Альберт Борман не только был адъютантом, но и заведовал канцелярией. Именно в его ведении находилась, например, так называемая «сокровищница», комната, расположенная в подземельях новой канцелярии, куда складывались полученные фюрером подарки. В один прекрасный день он взял ключи и открыл мне дверь этого удивительного места. Это было в марте 1943 года, мы с женой только-только переехали на новую квартиру. В комнате повсюду стояли картины — на полу, сложенные одна к другой, там же стояли несколько скульптур, вазы… Борман сказал, что я волен выбрать и забрать себе наиболее полюбившуюся картину, украсить наш новый дом. В конце концов я выбрал два полотна. На одном, маленьком и не очень ценном, было изображено озеро. Подпись гласила — Арнольд, шведский художник. Второе — огромная картина почти два метра в длину — принадлежало кисти немецкого художника начала века, «очень известного», уточнил Борман. Правда, я, как ни стараюсь, не могу вспомнить его имя.

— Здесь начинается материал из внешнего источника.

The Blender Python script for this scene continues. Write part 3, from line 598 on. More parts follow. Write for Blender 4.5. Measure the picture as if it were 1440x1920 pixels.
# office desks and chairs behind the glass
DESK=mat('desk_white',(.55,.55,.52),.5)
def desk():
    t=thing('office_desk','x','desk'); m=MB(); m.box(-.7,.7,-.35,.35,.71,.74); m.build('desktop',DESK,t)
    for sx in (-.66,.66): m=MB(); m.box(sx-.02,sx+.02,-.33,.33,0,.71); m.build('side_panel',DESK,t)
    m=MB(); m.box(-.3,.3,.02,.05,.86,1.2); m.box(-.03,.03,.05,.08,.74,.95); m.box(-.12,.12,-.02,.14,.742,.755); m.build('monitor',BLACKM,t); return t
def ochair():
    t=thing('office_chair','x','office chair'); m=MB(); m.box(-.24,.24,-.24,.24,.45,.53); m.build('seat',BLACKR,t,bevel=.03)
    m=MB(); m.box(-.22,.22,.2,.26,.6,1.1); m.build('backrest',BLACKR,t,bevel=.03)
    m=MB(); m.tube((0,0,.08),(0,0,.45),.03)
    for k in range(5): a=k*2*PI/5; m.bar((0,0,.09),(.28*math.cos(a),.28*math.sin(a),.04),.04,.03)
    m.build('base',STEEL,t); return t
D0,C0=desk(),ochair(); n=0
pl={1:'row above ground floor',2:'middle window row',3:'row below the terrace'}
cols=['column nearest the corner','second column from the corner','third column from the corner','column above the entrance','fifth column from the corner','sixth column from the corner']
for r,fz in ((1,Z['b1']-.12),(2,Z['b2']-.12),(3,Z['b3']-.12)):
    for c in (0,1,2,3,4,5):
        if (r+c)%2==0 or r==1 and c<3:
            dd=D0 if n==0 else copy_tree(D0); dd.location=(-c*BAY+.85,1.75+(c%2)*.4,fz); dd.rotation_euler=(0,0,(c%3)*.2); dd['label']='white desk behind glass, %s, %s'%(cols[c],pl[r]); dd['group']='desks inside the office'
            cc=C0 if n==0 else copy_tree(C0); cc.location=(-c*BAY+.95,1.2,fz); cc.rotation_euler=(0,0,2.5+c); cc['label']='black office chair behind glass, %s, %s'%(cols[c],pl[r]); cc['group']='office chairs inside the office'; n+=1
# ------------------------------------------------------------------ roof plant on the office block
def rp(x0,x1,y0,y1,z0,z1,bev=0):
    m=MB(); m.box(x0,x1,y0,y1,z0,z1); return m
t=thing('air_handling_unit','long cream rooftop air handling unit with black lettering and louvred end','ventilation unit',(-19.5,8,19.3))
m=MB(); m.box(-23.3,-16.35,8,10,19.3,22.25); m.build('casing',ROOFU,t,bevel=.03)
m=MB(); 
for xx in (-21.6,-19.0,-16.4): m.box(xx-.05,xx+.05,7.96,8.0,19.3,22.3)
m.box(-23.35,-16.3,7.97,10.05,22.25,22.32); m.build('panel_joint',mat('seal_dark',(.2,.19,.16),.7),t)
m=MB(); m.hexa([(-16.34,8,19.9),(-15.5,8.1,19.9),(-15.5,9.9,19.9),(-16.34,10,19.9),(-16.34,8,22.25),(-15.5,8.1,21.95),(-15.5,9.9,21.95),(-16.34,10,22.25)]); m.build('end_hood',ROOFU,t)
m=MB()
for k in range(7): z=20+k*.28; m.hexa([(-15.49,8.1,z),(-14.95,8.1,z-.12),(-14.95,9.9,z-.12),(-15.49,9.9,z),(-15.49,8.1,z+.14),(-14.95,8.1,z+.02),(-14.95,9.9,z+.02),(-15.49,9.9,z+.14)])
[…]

На ней были три вставшие на дыбы лошади на фоне грозового неба. Картина была достаточно ценная, но в апреле 1945 года бесследно пропала. Скорее всего, в хаосе последних дней империи ее прибрали к рукам мародеры.

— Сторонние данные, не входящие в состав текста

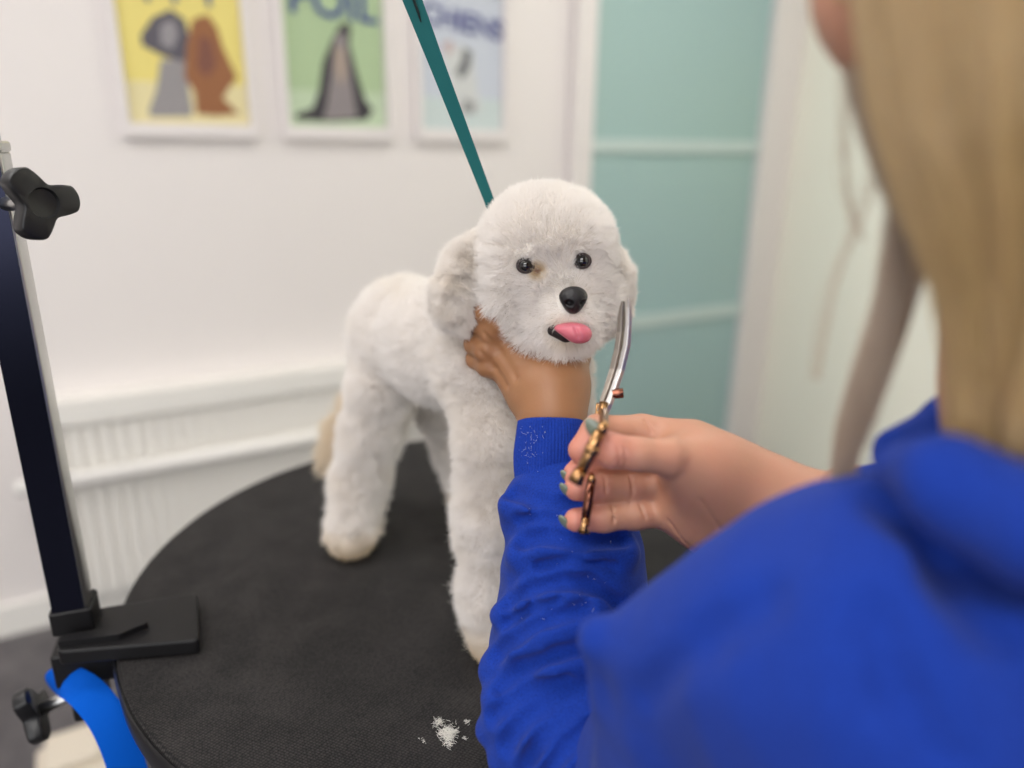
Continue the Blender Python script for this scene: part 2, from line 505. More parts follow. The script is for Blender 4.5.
# posters
def poster(x0, x1, bgtop, bgbot, label, polys, text, tz, tcol, tsize, grp='dog posters on the wall', tcurve=0):
    sa, _ = W(x0, 135); sb, _ = W(x1, 135)
    zlo = 1.325; zhi = zlo + (sb-sa)*1.42
    t = empty('framed_poster', wallpt((sa+sb)/2, zlo-.03, 0), label, 'poster', grp)
    fr = MB(); w = .018
    wbox(fr, sa-w, sb+w, zlo-.03, zlo, .001, .026); wbox(fr, sa-w, sb+w, zhi, zhi+.03, .001, .026)
    wbox(fr, sa-w, sa, zlo, zhi, .001, .026); wbox(fr, sb, sb+w, zlo, zhi, .001, .026)
    wbox(fr, sa-w+.003, sb+w-.003, zlo-.027, zhi+.027, .0005, .008)
    fr.build('picture_frame', M['frame'], t)
    pr = MB(); mats = []
    def m_(c):
        mt = mat('print_ink', c, .5); mats.append(mt); return len(mats)-1
    wbox(pr, sa+.003, sb-.003, zlo+.003, zhi-.003, .008, .0095, m_(bgtop))
    wbox(pr, sa+.003, sb-.003, zlo+.003, zlo+(zhi-zlo)*.24, .0095, .0102, m_(bgbot))
    lay = .0106
    for col, pts in polys:
        mi = m_(col)
        q = [W(x, y) for x, y in pts]
        V = [wallpt(s, z, lay) for s, z in q] + [wallpt(s, z, lay-.001) for s, z in q]; k = len(q)
        F = [list(range(k)), [k+i for i in range(k)][::-1]] + [[i, (i+1) % k, k+(i+1) % k, k+i] for i in range(k)]
        pr.add(V, F, mi); lay += .0006
    pr.build('print', None, t, mats=mats)
    cu = bpy.data.curves.new('lettering', 'FONT'); cu.body = text; cu.size = tsize; cu.align_x = 'CENTER'; cu.extrude = .0006; cu.offset = .0015
    cu.materials.append(mat('print_letter_ink', tcol, .5))
    tmp = bpy.data.objects.new('lettering', cu); C.objects.link(tmp); bpy.context.view_layer.update()
    me = bpy.data.meshes.new_from_object(tmp.evaluated_get(bpy.context.evaluated_depsgraph_get())); bpy.data.objects.remove(tmp)
    o = bpy.data.objects.new('lettering', me); link(o, t)
    o.location = Vector(wallpt((sa+sb)/2, tz, .0125)) - t.location
    o.rotation_euler = (math.pi/2, tcurve, math.radians(30))
    return t

def blob(pts): return pts
poster(131, 251, (232, 216, 128), (228, 216, 168), 'yellow framed dog poster, the one with a grey and a brown dog', [
    ((150, 146, 148), [(160,60),(186,60),(188,90),(192,112),(190,117),(150,117),(148,112),(156,90)]),
    ((92, 88, 98), [(152,18),(170,10),(184,20),(190,42),(184,62),(166,58),(150,50),(142,46),(140,36)]),
    ((150, 146, 150), [(160,26),(172,20),(178,34),(172,50),(160,44)]),
    ((150, 98, 62), [(192,20),(206,15),(216,28),(222,48),(236,78),(228,88),(222,98),(232,108),(238,114),(216,116),(196,114),(194,92),(184,78),(186,44)]),
    ((126, 80, 66), [(198,36),(210,40),(216,66),(206,78),(196,68)]),
    ], 'Y F Y', 1.605, (70, 84, 130), .085)
poster(289, 386, (172, 194, 154), (190, 208, 178), 'green framed dog poster between the yellow and the blue poster', [
    ((58, 54, 60), [(338,26),(346,22),(350,30),(348,44),(356,74),(364,100),(372,110),(366,120),(330,122),(296,120),(294,114),(312,108),(318,90),(322,62),(330,42)]),
    ((140, 132, 134), [(334,36),(344,32),(346,50),(350,80),(356,118),(322,120),(326,104),(330,74)]),
    ((168, 150, 136), [(334,48),(342,48),(345,72),(340,88),(334,70)]),
    ], 'POIL', 1.605, (44, 60, 140), .118, tcurve=.05)
poster(420, 500, (198, 204, 216), (200, 212, 212), 'pale blue framed dog poster nearest the teal glass door', [
    ((206, 208, 208), [(440,56),(458,44),(472,52),(474,78),(480,112),(450,118),(448,84)]),
    ((108, 110, 114), [(462,48),(470,52),(468,68),(460,80),(454,72),(460,62)]),
    ((150, 150, 152), [(462,98),(474,104),(472,114),(460,112)]),
    ((196, 176, 176), [(440,44),(450,40),(452,52),(444,54)]),
    ], 'CHIENS', 1.60, (70, 76, 140), .078, tcurve=.12)

# white storage box on the floor
c = onz(84, 756, .10)
mb = MB(); mb.box(c + np.array([0, 0, -.05]), (.085, .07, .05), RWALL, .012)
bx = mb.build('storage_box', M['box']); autosmooth(bx); tag(bx, 'cream plastic box on the dark floor under the table edge', 'box')
mb = MB(); mb.box(c + np.array([-.025, .01, .011]), (.05, .05, .011), RWALL, .01); autosmooth(mb.build('lid', M['box'], bx))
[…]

Так вот, Альберт Борман был младшим братом Мартина Бормана, который стал в 1943 году личным секретарем Гитлера. Между собой два Бормана ни словечком не обменивались. Все об этом знали. Хотя, думаю, настоящая причина их разлада мало кому была известна. Мы этот вопрос не обсуждали, вопросы подобного толка у нас не поднимались, во всяком случае не поднимались впрямую. Только гораздо позже, в ходе разговора с одним из товарищей по службе, я понял, что вина за разрыв отношений между двумя братьями лежала на Мартине Бормане. Он якобы не принял второго брака своего младшего брата и прекратил с ним всякие отношения, не изменив своей позиции до последних дней рейха.

Секретарши были вездесущи. Среди тех, кто окружал фюрера, они всегда были в первых рядах, всегда под рукой и постоянно друг друга сменяли. Мы то и дело кого-то из них встречали в коридорах. От этого, правда, наши отношения не становились менее формальными. По роду деятельности с ними нам приходилось сотрудничать ну очень редко. Они были к нам очень благожелательны, однако лично у меня, должен признать, никаких связей ни с кем из них не было. Мы вместе пили кофе, болтали о том о сем, очень вежливо, но не более того. Я никогда не был с ними на «ты». Геше, наш начальник, был, мне кажется, более открытым. Из всех нас у него были с ними самые теплые отношения.

Дольше всех на посту секретарши работала Иоганна Вольф, она очень давно стала членом НСДАП, еще до того, как Гитлер пришел к власти. К тому моменту, когда мы встретились в первый раз, у нее за плечами был уже более чем десятилетний стаж работы в канцелярии. Всегда спокойная, она относилась к нам по-матерински, а в команде считалась «почетной секретаршей».